◆ SET TASK
Begin with the first line of the material and copy each line word for word through the line that contains "(.10, .10, .10), .6, 5), b1)"; the pictures are left out.

===

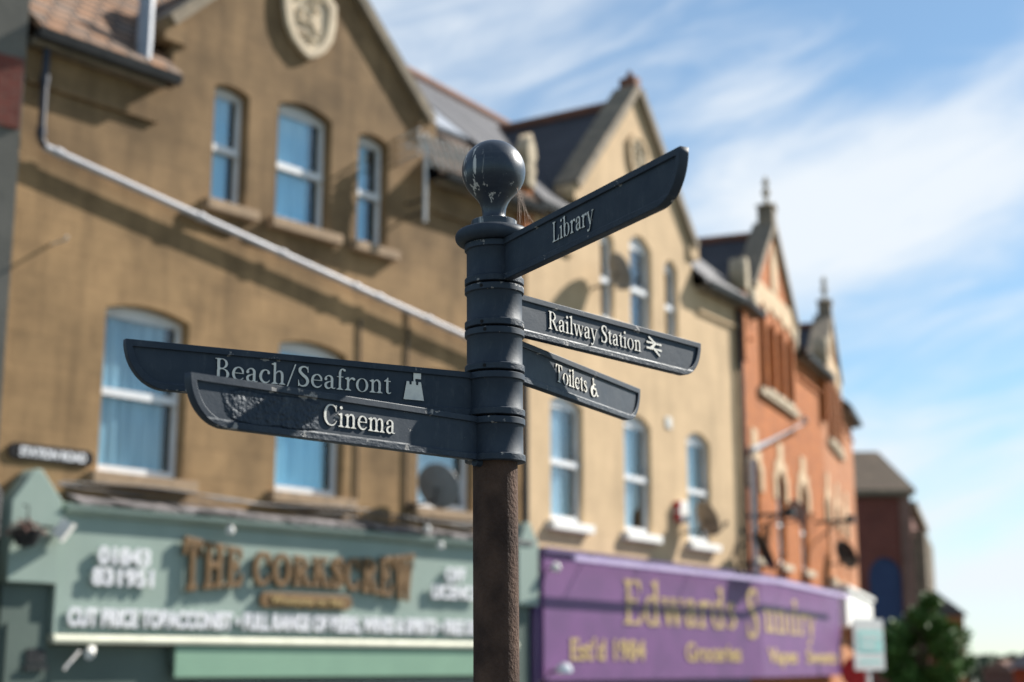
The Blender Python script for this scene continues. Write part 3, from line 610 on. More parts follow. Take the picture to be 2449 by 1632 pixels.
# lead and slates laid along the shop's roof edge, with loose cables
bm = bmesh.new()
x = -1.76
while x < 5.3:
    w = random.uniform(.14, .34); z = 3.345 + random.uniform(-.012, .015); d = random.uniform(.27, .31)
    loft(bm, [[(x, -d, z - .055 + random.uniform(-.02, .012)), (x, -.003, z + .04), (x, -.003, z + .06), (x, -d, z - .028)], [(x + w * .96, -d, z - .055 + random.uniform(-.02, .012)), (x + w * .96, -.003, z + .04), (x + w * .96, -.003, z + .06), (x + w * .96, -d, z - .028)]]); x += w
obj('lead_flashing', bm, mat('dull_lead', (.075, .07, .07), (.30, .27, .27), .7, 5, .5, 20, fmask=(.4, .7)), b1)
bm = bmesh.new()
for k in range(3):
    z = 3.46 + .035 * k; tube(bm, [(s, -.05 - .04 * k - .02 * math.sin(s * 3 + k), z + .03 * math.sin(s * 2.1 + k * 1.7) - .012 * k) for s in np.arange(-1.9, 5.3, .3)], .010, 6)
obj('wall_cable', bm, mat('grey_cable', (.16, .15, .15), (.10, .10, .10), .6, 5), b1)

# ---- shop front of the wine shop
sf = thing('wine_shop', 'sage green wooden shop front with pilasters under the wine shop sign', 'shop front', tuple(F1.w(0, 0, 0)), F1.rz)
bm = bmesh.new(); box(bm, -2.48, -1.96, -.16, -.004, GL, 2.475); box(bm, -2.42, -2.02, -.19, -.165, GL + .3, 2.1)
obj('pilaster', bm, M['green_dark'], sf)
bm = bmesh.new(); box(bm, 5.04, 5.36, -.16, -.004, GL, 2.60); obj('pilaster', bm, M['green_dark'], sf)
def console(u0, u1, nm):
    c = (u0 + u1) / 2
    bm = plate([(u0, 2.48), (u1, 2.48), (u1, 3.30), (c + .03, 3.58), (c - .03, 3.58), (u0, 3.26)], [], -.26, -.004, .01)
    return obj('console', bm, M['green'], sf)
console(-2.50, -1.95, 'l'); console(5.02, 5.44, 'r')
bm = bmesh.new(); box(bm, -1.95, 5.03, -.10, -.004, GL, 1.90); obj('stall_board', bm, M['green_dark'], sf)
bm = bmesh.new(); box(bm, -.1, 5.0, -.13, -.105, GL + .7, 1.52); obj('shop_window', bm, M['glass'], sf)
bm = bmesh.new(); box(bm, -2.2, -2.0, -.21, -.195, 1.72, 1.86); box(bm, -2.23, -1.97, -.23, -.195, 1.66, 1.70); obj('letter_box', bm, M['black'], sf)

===

◆ RESPONSE BELOW
The Blender Python script for this scene continues. Write part 3, from line 610 on. More parts follow. Take the picture to be 2449 by 1632 pixels.
# lead and slates laid along the shop's roof edge, with loose cables
bm = bmesh.new()
x = -1.76
while x < 5.3:
    w = random.uniform(.14, .34); z = 3.345 + random.uniform(-.012, .015); d = random.uniform(.27, .31)
    loft(bm, [[(x, -d, z - .055 + random.uniform(-.02, .012)), (x, -.003, z + .04), (x, -.003, z + .06), (x, -d, z - .028)], [(x + w * .96, -d, z - .055 + random.uniform(-.02, .012)), (x + w * .96, -.003, z + .04), (x + w * .96, -.003, z + .06), (x + w * .96, -d, z - .028)]]); x += w
obj('lead_flashing', bm, mat('dull_lead', (.075, .07, .07), (.30, .27, .27), .7, 5, .5, 20, fmask=(.4, .7)), b1)
bm = bmesh.new()
for k in range(3):
    z = 3.46 + .035 * k; tube(bm, [(s, -.05 - .04 * k - .02 * math.sin(s * 3 + k), z + .03 * math.sin(s * 2.1 + k * 1.7) - .012 * k) for s in np.arange(-1.9, 5.3, .3)], .010, 6)
obj('wall_cable', bm, mat('grey_cable', (.16, .15, .15), (.10, .10, .10), .6, 5), b1)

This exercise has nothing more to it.